Demokrat minta Jokowi terima sikap SBY...



JAKARTA. Juru Bicara DPP Partai Demokrat Rachland Nashidik meminta Presiden Joko Widodo tidak menafsirkan sikap dan pernyataan Ketua Umum Partai Demokrat Susilo Bambang Yudhoyono soal penyadapan sebagai serangan.

"Justru, itu perlu diterima secara wajar sebagai 'a cry for help' yang disampaikan oleh seorang warga negara kepada Presidennya yang ditempatkannya secara terhormat," kata Rachland dalam keterangan tertulisnya, Kamis (2/2).

Hal ini disampaikan Rachland menanggapi Staf Khusus Presiden bidang Komunikasi Johan Budi. Sebelumnya, Johan menyatakan bahwa Presiden Jokowi tak terkait dengan penyadapan dan proses pengadilan terdakwa kasus dugaan penodaan agama, Basuki Tjahaja Purnama alias Ahok.


"Ia salah. Presiden justru terkait dengan isu penyadapan karena sebagai end-user badan intelijen. Presiden adalah pihak pertama yang harus memastikan kontrol demokratik terhadap lembaga-lembaga intelijen," ujar Rachland.

Dengan demikian, lanjut dia, Presiden berkewajiban untuk tanggap terhadap keluhan adanya kemungkinan penyalahgunaan otoritas oleh lembaga yang berada di bawah kontrolnya.

Menurutnya, Presiden Jokowi seharusnya dapat memerintahkan suatu penyelidikan independen terhadap kemungkinan badan-badan intelijen dimanfaatkan secara melanggar hukum untuk kepentingan politik.
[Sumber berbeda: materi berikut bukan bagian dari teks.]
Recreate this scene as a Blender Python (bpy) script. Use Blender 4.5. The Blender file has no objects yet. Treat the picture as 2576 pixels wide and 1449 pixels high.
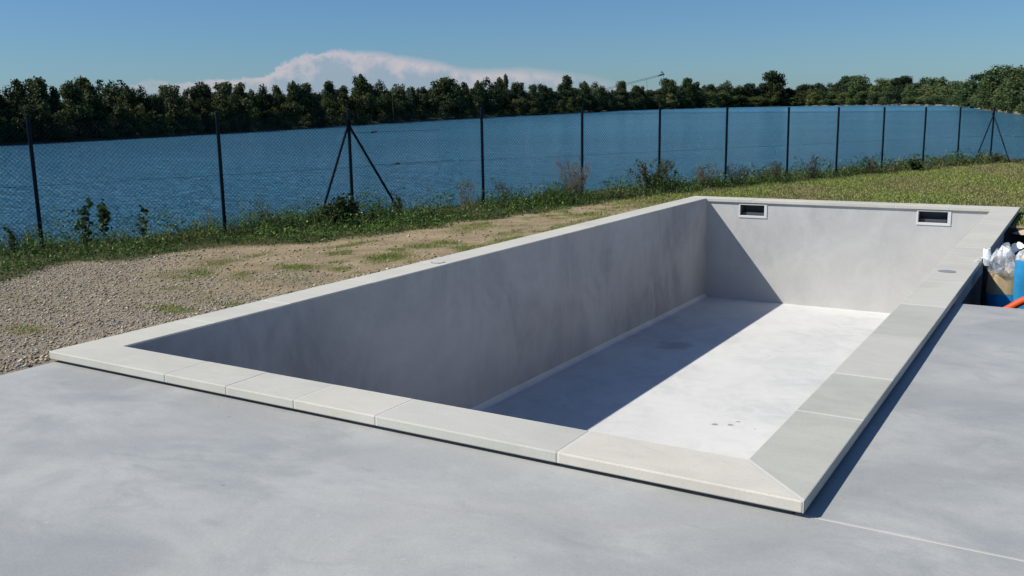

Hal ini sekaligus menjadi langkah strategis untuk memastikan ketaatan penuh dari badan-badan intelijen terhadap norma hukum dan hak asasi manusia.

"Tanggapan yang benar terhadap masalah sangat serius ini akan ikut menentukan apakah Jokowi sebagai Presiden memenuhi semua syarat sebagai Presiden demokratik," kata Rachland.

Sebelumnya, SBY merasa dirinya disadap. Ia lalu berbicara banyak hal soal penyadapan, salah satunya adanya informasi bahwa komunikasi dirinya disadap. Namun, SBY tidak bisa membuktikannya. Perasaan SBY itu muncul sebagai reaksi atas fakta persidangan kasus Ahok yang disangka menodai agama.

Dalam persidangan, tim pengacara Ahok mengaku memiliki bukti soal komunikasi antara SBY dan Ketua Umum MUI Ma’ruf Amin. Hal itu yang ditanyakan pengacara kepada Ma'ruf yang dihadirkan sebagai saksi.

"Apakah pada hari Kamis, sebelum bertemu paslon (pasangan calon) nomor satu pada hari Jumat, ada telepon dari Pak SBY pukul 10.16 WIB yang menyatakan, pertama, mohon diatur pertemuan dengan Agus dan Sylvi bisa diterima di kantor PBNU. Kedua, minta segera dikeluarkan fatwa tentang penistaan agama?" kata Humphrey Djemat, salah satu pengacara Ahok kepada Ma'ruf.

Tim pengacara merasa tidak pernah menyebutkan bahwa bukti yang dimiliki berupa rekaman atau transkrip percakapan. Bisa saja, menurut tim pengacara, bukti itu berupa kesaksian. Tim pengacara tidak akan mengungkap wujud bukti yang dimiliki selain di pengadilan.